The hosts couldn’t move it and punted to give Mahar a short field at the Athol 41. Six plays later, just after Athol jumped offside on fourth-and-3 to give the Senators a first down at the 14, Gariepy took a toss from Noaha Chabot and swept the right side for the lead score. His two-point conversion run failed, leaving Mahar ahead 6-0 with 2:43 to play in the first.

The next time they had the ball, the Senators went long-field, driving 71 yards in 13 plays over 6 1/2 minutes. Seney carried for three double-digit gains during the drive, then capped it with a 1-yard plunge with 5:40 to go in the half. Chabot flipped the conversion pass to a leaping Charlie Barnes in the back right corner of the end zone.

Before the break, each team lost a fumble, with Mahar’s Dominic Negron and Athol’s Dylan Castine coming up with the recoveries. Mahar took its 14-0 lead into the half with 125 total yards to Athol’s minus-18.

The Senators’ Evan Johnston then jumped on a squib kickoff at midfield to get the visitors started in the second half. Seney took a handoff 31 yards on the counter to lift Mahar into a 20-0 lead with 9:05 left in the third. Chabot’s conversion pass was picked off in the end zone by Barrieau, but the whistle blew before any chance at a return and a potential defensive two-point conversion.

Gariepy finished off the win in the first minute of the final quarter, running it in from 5 yards out. Chabot’s two-point conversion run made it a 28-0 game.

Athol’s deepest advance came midway through the fourth, when the Raiders turned the ball over on downs at the Mahar 28.

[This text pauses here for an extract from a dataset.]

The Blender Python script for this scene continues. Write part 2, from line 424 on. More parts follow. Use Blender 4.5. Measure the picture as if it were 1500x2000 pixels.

With a game-high 112 yards on 12 carries, Seney was named the Mahar Boosters Most Valuable Player. Gariepy wasn’t far behind with 20 carries for 105 yards and Joey Brozell added 37 yards on the ground for the Senators.

Castine topped the Athol rushers with 18 yards while Barrieau, a 1,048-yard rusher entering the day, managed 7 yards on 11 carries. Barrieau took home the Athol Boosters MVP award. The Raiders’ quarterback tandem of Caleb Cox and Riley Paine combined for 2-of-10 passing for 35 yards with an interception.

Mahar’s Adam Clement and Athol’s Connor Arpide won the O’Brien Family Awards as the game’s outstanding linemen.

“We watched that game a couple of times in preparation for this,” said Woodward of the Sept. 21 loss to Athol. “I even used highlight film from 2003 — you could hear a pin drop last night while they were watching that. I’m very happy. These seniors have paid their dues.”

Athol still maintains a commanding 51-31-1 lead in 83 all-time season-ending games.